The project explores alternative methods of measuring economic diversification and investigating its associated impacts on the Saudi Arabian economy and other GCC countries. By utilizing a financial portfolio framework reconciled with economic growth theory, the economy is viewed as a portfolio of economic sectors, each contributing to the overall output growth. Results demonstrated that diversification policies have been effective, as the economy moves towards higher growth with lower instability.

Key Points

Evidence confirms that there is a positive correlation between the economic growth rate and its volatility/risk in the Gulf Cooperation Council (GCC) region.

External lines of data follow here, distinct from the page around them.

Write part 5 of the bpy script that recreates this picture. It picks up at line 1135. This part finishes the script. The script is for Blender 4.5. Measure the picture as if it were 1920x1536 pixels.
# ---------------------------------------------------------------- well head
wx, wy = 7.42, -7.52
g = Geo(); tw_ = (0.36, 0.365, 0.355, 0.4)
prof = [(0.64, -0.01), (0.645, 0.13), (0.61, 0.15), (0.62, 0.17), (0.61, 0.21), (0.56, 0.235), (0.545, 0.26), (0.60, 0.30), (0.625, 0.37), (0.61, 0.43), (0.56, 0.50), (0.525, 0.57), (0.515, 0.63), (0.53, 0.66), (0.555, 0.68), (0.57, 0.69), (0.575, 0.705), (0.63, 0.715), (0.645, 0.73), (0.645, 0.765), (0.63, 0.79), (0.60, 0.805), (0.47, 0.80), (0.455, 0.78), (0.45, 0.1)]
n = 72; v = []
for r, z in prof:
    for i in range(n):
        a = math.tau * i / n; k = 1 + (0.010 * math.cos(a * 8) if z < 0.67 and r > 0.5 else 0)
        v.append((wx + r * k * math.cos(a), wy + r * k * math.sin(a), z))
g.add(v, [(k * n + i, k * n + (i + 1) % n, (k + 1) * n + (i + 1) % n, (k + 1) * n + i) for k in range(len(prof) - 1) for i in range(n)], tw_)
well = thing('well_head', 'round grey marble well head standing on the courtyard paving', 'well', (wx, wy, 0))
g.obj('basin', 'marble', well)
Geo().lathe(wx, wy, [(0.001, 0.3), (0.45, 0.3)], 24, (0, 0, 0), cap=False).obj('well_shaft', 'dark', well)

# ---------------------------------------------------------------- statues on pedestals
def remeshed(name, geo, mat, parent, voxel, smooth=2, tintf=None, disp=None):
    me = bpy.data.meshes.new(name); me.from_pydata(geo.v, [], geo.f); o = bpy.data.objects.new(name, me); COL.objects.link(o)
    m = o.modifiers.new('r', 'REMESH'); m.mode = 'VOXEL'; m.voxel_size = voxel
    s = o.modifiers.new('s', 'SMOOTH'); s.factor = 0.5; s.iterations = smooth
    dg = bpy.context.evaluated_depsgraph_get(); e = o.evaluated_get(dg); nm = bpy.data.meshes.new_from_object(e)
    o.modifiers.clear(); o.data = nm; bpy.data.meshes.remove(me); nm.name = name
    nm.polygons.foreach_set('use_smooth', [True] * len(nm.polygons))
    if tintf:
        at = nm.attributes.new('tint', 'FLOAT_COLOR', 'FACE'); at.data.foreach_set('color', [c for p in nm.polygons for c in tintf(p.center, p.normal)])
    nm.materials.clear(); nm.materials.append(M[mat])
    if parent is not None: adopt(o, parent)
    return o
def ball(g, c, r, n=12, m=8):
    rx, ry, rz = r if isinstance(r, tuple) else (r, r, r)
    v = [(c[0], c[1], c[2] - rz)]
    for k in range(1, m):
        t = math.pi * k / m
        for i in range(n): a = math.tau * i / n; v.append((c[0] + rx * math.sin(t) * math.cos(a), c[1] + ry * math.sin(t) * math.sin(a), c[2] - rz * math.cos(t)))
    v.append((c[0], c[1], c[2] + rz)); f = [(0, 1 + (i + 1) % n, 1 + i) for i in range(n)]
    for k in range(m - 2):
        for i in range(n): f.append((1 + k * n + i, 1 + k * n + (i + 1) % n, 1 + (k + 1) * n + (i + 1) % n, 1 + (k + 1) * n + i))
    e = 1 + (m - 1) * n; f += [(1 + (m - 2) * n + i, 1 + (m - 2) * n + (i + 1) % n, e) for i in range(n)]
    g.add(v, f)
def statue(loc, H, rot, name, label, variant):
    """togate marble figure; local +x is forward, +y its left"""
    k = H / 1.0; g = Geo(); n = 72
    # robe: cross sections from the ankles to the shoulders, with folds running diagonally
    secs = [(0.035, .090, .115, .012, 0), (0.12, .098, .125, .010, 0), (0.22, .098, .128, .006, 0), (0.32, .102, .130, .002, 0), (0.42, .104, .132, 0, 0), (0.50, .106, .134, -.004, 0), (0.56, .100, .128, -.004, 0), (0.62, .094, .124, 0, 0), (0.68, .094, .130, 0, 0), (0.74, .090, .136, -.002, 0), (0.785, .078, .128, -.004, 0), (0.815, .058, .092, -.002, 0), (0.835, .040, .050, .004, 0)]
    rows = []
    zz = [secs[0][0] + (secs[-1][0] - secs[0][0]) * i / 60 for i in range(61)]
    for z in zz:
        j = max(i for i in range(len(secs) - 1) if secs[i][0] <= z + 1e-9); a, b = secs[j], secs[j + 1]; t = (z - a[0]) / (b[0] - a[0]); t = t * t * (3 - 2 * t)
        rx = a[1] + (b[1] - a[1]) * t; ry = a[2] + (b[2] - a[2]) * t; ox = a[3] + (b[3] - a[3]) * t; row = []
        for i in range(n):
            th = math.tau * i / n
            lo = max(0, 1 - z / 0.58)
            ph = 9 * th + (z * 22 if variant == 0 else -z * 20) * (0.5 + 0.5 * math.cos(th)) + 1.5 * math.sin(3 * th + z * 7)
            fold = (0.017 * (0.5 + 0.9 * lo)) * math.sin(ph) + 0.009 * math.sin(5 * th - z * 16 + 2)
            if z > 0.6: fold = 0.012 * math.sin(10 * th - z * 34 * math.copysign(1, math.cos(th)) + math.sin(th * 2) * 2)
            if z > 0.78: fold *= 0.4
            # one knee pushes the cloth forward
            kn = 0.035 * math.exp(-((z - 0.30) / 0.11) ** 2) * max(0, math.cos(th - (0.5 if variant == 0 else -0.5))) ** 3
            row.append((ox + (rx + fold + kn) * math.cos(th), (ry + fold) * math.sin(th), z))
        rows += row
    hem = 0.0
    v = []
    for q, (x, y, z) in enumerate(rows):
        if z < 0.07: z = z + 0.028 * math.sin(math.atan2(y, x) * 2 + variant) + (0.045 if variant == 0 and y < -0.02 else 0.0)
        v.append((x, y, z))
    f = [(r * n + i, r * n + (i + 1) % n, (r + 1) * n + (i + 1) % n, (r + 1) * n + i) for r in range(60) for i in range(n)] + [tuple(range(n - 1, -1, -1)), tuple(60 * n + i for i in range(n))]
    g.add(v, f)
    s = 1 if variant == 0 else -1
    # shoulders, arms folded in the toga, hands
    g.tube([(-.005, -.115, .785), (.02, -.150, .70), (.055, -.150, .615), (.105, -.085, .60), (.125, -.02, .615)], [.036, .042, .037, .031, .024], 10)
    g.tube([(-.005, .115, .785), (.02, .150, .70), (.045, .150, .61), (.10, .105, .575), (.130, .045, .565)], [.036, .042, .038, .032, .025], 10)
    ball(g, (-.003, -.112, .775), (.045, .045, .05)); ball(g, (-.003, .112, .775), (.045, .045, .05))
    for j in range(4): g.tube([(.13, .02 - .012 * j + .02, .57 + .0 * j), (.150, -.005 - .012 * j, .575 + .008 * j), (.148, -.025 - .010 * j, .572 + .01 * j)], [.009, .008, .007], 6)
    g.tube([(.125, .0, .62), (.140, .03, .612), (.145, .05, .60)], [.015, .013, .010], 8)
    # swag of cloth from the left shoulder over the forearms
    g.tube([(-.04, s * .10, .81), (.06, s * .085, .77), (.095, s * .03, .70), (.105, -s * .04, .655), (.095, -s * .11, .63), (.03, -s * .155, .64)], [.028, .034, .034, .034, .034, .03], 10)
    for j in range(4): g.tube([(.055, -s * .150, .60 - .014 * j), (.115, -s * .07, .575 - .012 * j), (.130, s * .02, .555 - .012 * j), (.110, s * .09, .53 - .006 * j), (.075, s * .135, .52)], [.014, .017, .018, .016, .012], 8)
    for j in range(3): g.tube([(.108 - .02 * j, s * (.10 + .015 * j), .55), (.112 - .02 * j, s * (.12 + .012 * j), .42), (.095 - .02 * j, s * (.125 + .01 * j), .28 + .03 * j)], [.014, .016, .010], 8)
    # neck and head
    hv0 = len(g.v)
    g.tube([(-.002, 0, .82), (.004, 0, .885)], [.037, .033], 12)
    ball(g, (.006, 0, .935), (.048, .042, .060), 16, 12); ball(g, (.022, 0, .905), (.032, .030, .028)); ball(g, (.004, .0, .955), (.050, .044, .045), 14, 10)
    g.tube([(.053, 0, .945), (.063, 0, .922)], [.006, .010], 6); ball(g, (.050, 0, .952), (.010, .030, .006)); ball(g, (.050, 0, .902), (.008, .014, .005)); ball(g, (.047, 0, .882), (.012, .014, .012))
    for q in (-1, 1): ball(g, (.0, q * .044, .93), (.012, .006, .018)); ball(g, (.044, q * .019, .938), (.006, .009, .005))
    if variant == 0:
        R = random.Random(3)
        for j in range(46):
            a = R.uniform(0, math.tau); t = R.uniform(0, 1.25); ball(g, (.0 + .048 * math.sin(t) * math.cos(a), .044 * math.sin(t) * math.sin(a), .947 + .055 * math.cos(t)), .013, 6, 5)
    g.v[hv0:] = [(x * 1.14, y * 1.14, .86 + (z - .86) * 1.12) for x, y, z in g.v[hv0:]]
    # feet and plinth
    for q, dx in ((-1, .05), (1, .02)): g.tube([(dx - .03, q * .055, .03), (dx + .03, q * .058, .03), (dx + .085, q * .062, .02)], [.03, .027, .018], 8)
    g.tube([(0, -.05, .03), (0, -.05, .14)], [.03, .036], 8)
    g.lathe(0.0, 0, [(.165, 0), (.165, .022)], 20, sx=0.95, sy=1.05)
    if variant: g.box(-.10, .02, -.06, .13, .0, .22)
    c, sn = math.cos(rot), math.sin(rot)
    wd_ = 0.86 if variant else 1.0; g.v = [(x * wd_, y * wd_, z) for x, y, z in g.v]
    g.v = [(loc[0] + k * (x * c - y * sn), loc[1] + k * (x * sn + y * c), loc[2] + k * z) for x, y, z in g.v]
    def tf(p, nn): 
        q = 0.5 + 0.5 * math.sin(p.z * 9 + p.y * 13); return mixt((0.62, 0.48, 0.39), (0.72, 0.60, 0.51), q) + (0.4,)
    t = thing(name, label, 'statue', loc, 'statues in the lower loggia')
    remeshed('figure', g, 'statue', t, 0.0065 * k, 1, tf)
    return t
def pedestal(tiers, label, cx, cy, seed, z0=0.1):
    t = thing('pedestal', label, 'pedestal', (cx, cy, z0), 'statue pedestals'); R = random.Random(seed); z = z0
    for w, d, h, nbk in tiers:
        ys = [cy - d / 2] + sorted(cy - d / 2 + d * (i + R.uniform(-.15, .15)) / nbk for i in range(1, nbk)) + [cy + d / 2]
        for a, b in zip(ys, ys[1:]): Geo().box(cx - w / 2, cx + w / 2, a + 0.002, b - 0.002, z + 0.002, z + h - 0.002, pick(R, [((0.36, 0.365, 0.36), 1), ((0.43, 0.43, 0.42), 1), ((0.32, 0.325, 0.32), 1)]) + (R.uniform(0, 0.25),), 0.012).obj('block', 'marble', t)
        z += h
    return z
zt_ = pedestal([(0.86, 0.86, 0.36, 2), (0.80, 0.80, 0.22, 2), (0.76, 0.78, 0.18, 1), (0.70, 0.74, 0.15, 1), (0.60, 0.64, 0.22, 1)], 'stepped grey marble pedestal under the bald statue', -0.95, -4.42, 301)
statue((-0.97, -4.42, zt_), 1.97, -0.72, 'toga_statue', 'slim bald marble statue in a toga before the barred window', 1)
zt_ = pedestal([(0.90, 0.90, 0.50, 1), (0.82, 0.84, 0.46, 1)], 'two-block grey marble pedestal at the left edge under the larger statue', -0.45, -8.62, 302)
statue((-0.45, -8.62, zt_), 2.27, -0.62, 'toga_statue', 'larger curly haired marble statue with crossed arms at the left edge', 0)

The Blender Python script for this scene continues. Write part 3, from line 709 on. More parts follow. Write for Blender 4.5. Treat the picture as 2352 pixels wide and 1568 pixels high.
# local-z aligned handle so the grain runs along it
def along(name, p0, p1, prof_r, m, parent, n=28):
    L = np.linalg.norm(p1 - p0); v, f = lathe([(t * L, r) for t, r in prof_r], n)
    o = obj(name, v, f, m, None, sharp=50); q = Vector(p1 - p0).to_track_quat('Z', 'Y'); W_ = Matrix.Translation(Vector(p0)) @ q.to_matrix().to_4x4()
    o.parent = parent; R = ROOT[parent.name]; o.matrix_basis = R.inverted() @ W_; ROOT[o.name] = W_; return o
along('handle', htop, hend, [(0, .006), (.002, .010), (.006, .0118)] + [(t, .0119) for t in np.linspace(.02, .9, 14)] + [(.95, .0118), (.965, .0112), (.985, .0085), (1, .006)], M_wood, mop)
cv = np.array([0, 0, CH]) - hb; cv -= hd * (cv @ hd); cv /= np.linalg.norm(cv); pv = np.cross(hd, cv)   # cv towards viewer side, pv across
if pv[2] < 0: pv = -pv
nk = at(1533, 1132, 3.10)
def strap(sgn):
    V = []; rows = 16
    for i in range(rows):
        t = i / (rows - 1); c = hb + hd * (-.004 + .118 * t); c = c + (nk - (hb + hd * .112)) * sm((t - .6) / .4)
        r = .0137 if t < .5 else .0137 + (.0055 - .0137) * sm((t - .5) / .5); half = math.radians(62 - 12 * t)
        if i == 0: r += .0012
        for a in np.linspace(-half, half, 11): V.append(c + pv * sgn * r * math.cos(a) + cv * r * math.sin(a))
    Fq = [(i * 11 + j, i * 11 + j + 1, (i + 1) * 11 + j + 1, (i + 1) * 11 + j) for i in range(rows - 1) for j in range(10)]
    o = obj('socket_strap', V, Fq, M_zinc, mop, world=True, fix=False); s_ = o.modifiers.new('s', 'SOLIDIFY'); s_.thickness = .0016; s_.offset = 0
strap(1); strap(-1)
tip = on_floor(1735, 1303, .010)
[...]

In other words, there is a trade-off between the benefits of oil and gas activity and the volatility resulting from unpredictable commodity price swings in such resource dependent economies.

Our analysis uses a financial portfolio framework approach (and more specifically an efficient frontier analysis), treating economic sectors as individual investments. We calculate a relative risk measure termed the ‘beta coefficient’ and assemble a portfolio of sectors with varying weights to find the efficient frontier. If the beta of the portfolio representing the economy is above global average, the economy will generally grow faster than the global average but with greater volatility – the upturns will be higher and the downturns deeper. We aim to shed light on diversification policy from this novel, if not yet widely accepted, perspective.

The GCC economies exhibit ‘high beta,’ particularly Qatar. Saudi Arabia sits in the middle of the group, but above the global average, while Oman has the lowest coefficient of the group.

Saudi Arabia’s National Transformation Plan to 2020 and economic Vision 2030 envisage an economy that is still invested in oil and gas activity at 45 percent of total output. While diversification policies in these plans promote economic growth, it still leaves the economy exposed to the volatility of energy markets. In comparison, the optimal mix of economic sectors could increase the growth rate by more than 1 percent annually and nearly halve the expected volatility (to less than 60 percent of growth rate).

Saudi Arabia’s historical economic policies were effective in achieving some diversification. However, their benefits could be increased by policies that balance productive efficiency with diversification of economic activity.

The difference between policy-optimized portfolio and non-constrained optimization can be used to estimate the size of the fiscal stabilization fund needed to protect the economy from stop/go risks to diversification objectives.